Data lines.

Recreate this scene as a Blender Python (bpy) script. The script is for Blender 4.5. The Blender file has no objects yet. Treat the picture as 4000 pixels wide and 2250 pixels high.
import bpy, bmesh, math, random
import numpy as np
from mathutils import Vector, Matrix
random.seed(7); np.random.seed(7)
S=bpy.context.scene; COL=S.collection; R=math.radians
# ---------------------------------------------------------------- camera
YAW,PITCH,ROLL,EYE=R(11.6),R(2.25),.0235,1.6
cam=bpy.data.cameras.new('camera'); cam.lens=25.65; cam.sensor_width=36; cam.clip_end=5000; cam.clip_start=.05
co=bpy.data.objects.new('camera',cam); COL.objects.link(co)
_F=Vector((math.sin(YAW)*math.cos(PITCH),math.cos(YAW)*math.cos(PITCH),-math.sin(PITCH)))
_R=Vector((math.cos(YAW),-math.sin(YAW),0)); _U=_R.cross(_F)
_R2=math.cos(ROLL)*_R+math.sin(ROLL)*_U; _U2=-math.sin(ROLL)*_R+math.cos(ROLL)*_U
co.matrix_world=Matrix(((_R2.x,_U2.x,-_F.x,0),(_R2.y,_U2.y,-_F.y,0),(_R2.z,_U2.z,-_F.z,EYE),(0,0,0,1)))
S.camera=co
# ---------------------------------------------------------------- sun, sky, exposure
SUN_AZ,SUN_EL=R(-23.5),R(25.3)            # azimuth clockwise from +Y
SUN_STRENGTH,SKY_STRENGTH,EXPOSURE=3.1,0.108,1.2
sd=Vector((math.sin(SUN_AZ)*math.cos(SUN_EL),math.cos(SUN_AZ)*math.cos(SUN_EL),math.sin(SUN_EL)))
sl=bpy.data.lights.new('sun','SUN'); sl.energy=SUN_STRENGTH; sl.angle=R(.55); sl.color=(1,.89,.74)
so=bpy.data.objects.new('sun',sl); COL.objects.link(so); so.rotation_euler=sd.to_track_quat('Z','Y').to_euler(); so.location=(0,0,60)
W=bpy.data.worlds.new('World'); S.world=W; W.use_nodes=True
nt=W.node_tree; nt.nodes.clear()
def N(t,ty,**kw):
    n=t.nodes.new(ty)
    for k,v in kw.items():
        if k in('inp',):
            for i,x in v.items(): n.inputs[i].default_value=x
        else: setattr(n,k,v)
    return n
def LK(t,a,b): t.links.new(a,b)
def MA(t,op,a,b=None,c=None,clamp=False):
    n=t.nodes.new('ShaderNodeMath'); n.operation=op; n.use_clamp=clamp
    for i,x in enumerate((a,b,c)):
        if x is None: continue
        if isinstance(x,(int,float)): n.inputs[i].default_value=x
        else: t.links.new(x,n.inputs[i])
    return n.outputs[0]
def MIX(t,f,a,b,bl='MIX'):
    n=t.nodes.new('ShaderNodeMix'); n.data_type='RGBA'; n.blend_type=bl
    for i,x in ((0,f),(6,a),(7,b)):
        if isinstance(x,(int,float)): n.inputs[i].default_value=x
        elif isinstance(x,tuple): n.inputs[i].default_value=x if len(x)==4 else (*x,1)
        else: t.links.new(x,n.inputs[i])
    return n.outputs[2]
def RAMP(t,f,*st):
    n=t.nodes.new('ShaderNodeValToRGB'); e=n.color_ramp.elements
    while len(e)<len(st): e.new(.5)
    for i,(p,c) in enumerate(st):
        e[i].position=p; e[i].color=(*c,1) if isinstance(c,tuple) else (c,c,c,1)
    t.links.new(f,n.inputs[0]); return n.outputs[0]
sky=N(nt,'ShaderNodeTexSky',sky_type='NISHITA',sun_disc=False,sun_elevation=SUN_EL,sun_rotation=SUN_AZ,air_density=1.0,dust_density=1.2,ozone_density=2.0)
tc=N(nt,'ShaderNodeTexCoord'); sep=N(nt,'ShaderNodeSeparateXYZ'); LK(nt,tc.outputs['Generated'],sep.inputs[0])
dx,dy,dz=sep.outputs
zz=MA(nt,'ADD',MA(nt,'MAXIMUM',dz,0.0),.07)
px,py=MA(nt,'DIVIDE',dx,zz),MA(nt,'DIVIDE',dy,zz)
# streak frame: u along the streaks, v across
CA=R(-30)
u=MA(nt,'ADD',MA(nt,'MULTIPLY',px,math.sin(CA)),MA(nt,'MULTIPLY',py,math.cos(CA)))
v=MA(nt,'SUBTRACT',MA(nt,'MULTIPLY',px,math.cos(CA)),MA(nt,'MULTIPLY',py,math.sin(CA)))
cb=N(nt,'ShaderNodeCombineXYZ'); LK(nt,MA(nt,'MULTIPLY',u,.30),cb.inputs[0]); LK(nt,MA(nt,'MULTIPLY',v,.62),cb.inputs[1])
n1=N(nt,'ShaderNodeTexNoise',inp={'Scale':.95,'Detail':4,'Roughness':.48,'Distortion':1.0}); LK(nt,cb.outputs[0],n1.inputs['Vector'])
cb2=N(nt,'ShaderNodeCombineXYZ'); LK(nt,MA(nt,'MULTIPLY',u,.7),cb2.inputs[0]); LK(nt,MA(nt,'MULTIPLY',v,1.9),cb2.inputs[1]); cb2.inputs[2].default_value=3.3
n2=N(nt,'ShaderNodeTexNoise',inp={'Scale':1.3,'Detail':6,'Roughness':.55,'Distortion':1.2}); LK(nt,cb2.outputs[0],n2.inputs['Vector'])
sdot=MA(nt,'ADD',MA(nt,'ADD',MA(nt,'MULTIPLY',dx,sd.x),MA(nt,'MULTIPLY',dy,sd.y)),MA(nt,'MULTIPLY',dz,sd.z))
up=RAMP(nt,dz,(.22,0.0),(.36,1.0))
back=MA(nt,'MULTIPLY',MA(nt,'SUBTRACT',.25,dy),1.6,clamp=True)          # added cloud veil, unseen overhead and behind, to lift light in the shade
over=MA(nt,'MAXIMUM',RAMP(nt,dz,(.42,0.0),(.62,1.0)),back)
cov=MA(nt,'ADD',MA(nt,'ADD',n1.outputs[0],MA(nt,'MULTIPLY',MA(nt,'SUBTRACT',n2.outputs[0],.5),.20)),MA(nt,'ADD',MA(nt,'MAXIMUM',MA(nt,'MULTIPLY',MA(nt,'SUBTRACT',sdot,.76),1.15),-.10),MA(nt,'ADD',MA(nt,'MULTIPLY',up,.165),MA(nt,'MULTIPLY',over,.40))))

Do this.
Isolate each line of the listing above that includes "objects". Copy it.

Result of this task.
Recreate this scene as a Blender Python (bpy) script. The script is for Blender 4.5. The Blender file has no objects yet. Treat the picture as 4000 pixels wide and 2250 pixels high.
co=bpy.data.objects.new('camera',cam); COL.objects.link(co)
so=bpy.data.objects.new('sun',sl); COL.objects.link(so); so.rotation_euler=sd.to_track_quat('Z','Y').to_euler(); so.location=(0,0,60)